Header img
Mésoamérique : l'effet ouragan Vidéo HD, couleur, son, et série de 10 cartes.
Coproduction : Jeu de Paume, Paris, Fondation Nationale des Arts Graphiques et Plastiques et CAPC musée d’art contemporain de Bordeaux

Event

Mesoamerica, the Hurricane Effect

Carte blanche by Edgardo Aragón and Heidi Ballet with Philippe Rekacewicz

Tuesday 09 February 2016 • 6:30 PM

Jeu de Paume – Paris

Carte Blanche conceived by Edgardo Aragón and Heidi Ballet around the exhibition “Mésoamérique : l’effet ouragan,” featuring a presentation by the artist of his new film Mesoamerica, The Hurricane Effect.

After the screening, the journalist, geographer and cartographer Philippe Rekacewicz will consider Aragón’s cartographic work in light of the following themes:

The map as an element of “counter power.” If maps make the invisible visible, they can also pinpoint political and social injustice. In fact, the true “power” of the map is the one that enables a ruler to exert total and undivided authority over the territory that he governs. In the past, whoever mastered the map mastered the territory. Today, technological developments combined with the awareness of a new generation of artists and activists have led to cartography being used as an instrument of resistance, a way of opposing what it always used to be: a tool of alienation and domination.

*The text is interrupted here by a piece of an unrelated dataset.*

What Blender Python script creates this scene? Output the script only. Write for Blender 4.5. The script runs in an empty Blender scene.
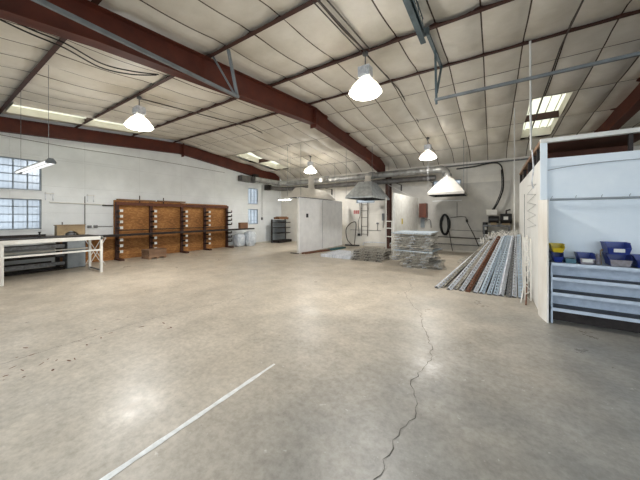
import bpy, bmesh, math, random
from mathutils import Vector, Matrix
random.seed(7)
PI = math.pi
scene = bpy.context.scene
COL = scene.collection

# ------------------------------------------------------------------ camera
cam_d = bpy.data.cameras.new('camera'); cam = bpy.data.objects.new('camera', cam_d); COL.objects.link(cam)
cam_d.sensor_width = 36.0; cam_d.lens = 36.0 * 266.0 / 640.0
cam_d.shift_y = -(240 - 216.5) / 640.0
cam_d.clip_start = 0.02; cam_d.clip_end = 200
cam.location = (0, 0, 1.5); cam.rotation_euler = (PI / 2, 0, math.atan(172 / 266.0))
scene.camera = cam
# ------------------------------------------------------------------ sky
w = bpy.data.worlds.new('sky'); scene.world = w; w.use_nodes = True
nt = w.node_tree; bg = nt.nodes['Background']
bg.inputs[0].default_value = (0.80, 0.90, 1.0, 1); bg.inputs[1].default_value = 1.9
# ------------------------------------------------------------------ exposure
vs = scene.view_settings
vs.view_transform = 'Standard'; vs.look = 'None'; vs.gamma = 1; vs.use_curve_mapping = False
vs.exposure = 0.72
LAMP_W = 210.0      # each high bay bulb
TUBE = 6.0
GLOW_W = 45.0       # light leaking up past the shades

# ------------------------------------------------------------------ materials
def lin(c):
    return tuple(((x / 12.92) if x <= 0.04045 else ((x + 0.055) / 1.055) ** 2.4) for x in c)
def mat(name, c, rough=0.6, metal=0.0, var=0.12, scale=4.0, c2=None, bump=0.0, bscale=None, spec=0.5, stretch=None, detail=6):
    """noise-varied principled material; c in sRGB 0..1"""
    m = bpy.data.materials.new(name); m.use_nodes = True
    n = m.node_tree; b = n.nodes['Principled BSDF']; L = n.links
    c = lin(c); c2 = lin(c2) if c2 else tuple(x * (1 - var * 2.2) for x in c)
    tc = n.nodes.new('ShaderNodeTexCoord'); mp = n.nodes.new('ShaderNodeMapping')
    L.new(tc.outputs['Object'], mp.inputs[0])
    if stretch: mp.inputs['Scale'].default_value = stretch
    ns = n.nodes.new('ShaderNodeTexNoise'); ns.inputs['Scale'].default_value = scale; ns.inputs['Detail'].default_value = detail
    ns.inputs['Roughness'].default_value = 0.62
    L.new(mp.outputs[0], ns.inputs['Vector'])
    r = n.nodes.new('ShaderNodeValToRGB'); r.color_ramp.elements[0].position = 0.33; r.color_ramp.elements[1].position = 0.67
    r.color_ramp.elements[0].color = (*c2, 1); r.color_ramp.elements[1].color = (*c, 1)
    L.new(ns.outputs['Fac'], r.inputs[0]); L.new(r.outputs[0], b.inputs['Base Color'])
    b.inputs['Roughness'].default_value = rough; b.inputs['Metallic'].default_value = metal
    b.inputs['Specular IOR Level'].default_value = spec
    if bump:
        n2 = n.nodes.new('ShaderNodeTexNoise'); n2.inputs['Scale'].default_value = bscale or scale * 6; n2.inputs['Detail'].default_value = 4
        L.new(mp.outputs[0], n2.inputs['Vector'])
        bp = n.nodes.new('ShaderNodeBump'); bp.inputs['Strength'].default_value = bump; bp.inputs['Distance'].default_value = 0.02
        L.new(n2.outputs['Fac'], bp.inputs['Height']); L.new(bp.outputs[0], b.inputs['Normal'])
    return m
def emit(name, c, s):
    m = bpy.data.materials.new(name); m.use_nodes = True; n = m.node_tree
    b = n.nodes['Principled BSDF']; b.inputs['Base Color'].default_value = (*c, 1)
    b.inputs['Emission Color'].default_value = (*c, 1); b.inputs['Emission Strength'].default_value = s
    return m
def translucent(name, c, gloss=0.08, stripes=None):
    m = bpy.data.materials.new(name); m.use_nodes = True; n = m.node_tree; L = n.links
    n.nodes.remove(n.nodes['Principled BSDF']); out = n.nodes['Material Output']
    t = n.nodes.new('ShaderNodeBsdfTranslucent'); d = n.nodes.new('ShaderNodeBsdfDiffuse'); g = n.nodes.new('ShaderNodeBsdfGlossy')
    t.inputs[0].default_value = (*c, 1); d.inputs[0].default_value = (*c, 1); g.inputs['Roughness'].default_value = 0.25
    tc = n.nodes.new('ShaderNodeTexCoord'); ns = n.nodes.new('ShaderNodeTexNoise'); ns.inputs['Scale'].default_value = 2.2; ns.inputs['Detail'].default_value = 3
    r = n.nodes.new('ShaderNodeValToRGB'); r.color_ramp.elements[0].position = .35; r.color_ramp.elements[1].position = .65
    r.color_ramp.elements[0].color = (*(x * .8 for x in c), 1); r.color_ramp.elements[1].color = (*c, 1)
    L.new(tc.outputs['Object'], ns.inputs['Vector']); L.new(ns.outputs['Fac'], r.inputs[0]); L.new(r.outputs[0], t.inputs[0])
    m1 = n.nodes.new('ShaderNodeMixShader'); m1.inputs[0].default_value = 0.2
    L.new(t.outputs[0], m1.inputs[1]); L.new(d.outputs[0], m1.inputs[2])
    m2 = n.nodes.new('ShaderNodeMixShader'); m2.inputs[0].default_value = gloss
    L.new(m1.outputs[0], m2.inputs[1]); L.new(g.outputs[0], m2.inputs[2]); L.new(m2.outputs[0], out.inputs[0])
    return m
def osb_mat():
    m = bpy.data.materials.new('osb_board'); m.use_nodes = True; n = m.node_tree; L = n.links; b = n.nodes['Principled BSDF']
    tc = n.nodes.new('ShaderNodeTexCoord'); v = n.nodes.new('ShaderNodeTexVoronoi'); v.inputs['Scale'].default_value = 26
    mp = n.nodes.new('ShaderNodeMapping'); mp.inputs['Scale'].default_value = (1, .5, 1.4)
    L.new(tc.outputs['Object'], mp.inputs[0]); L.new(mp.outputs[0], v.inputs['Vector'])
    r = n.nodes.new('ShaderNodeValToRGB'); e = r.color_ramp.elements
    e[0].position = 0.0; e[0].color = (*lin((.46, .29, .14)), 1); e[1].position = 1; e[1].color = (*lin((.78, .57, .33)), 1)
    e2 = e.new(.5); e2.color = (*lin((.61, .41, .21)), 1)
    sp = n.nodes.new('ShaderNodeSeparateColor'); L.new(v.outputs['Color'], sp.inputs[0])
    ns = n.nodes.new('ShaderNodeTexNoise'); ns.inputs['Scale'].default_value = 2.0; L.new(tc.outputs['Object'], ns.inputs['Vector'])
    ad = n.nodes.new('ShaderNodeMath'); ad.operation = 'MULTIPLY_ADD'; ad.inputs[1].default_value = .5
    L.new(sp.outputs[0], ad.inputs[0]); L.new(ns.outputs['Fac'], ad.inputs[2])
    s2 = n.nodes.new('ShaderNodeMath'); s2.operation = 'SUBTRACT'; s2.inputs[1].default_value = .25; L.new(ad.outputs[0], s2.inputs[0])
    L.new(s2.outputs[0], r.inputs[0]); L.new(r.outputs[0], b.inputs['Base Color']); b.inputs['Roughness'].default_value = .75
    return m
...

The map as mise-en-scène. The map is a subjective approach to the real. Based on facts, it disguises reality for the purposes of political discourse, just like fiction plays or films. The map becomes more of an intellectual construction than a faithful representation of reality.

The map as a work of “fractures” that divide territories. Border, river, sea – these are margins and limits that either divide or assemble communities and societies: we cannot always say which. Borders of the kind we live under today are mainly colonial creations, from which the world has yet to recover, borders that continue to wound and tear peoples apart. This is not the only paradox of these fragmentations. At the same time, borders are always jealously and brutally guarded by powers that are perfectly capable of transcending them, or simply “forgetting” them when it comes to moving around money and commodities in the great dance of globalization.

Given this situation, how can the map overcome these paradoxes and what artistic resources can it deploy to reflect this complexity?

This talk will be followed by a discussion with the artist and Heidi Ballet, open to public participation. Admission free (first come, first served).

Philippe Rekacewicz is a Franco-American journalist, geographer and cartographer. A contributor to Le Monde diplomatique from 1988 to 2014, he is currently head of the maps department of the United Nations Environment Programme, based in Norway. Interested in the relations between art, science and politics, since 2006 he has collaborated on various artistic projects around Europe. He is also involved in “radical cartography” projects and runs the visionscarto.net site with fellow journalist Philippe Rivière.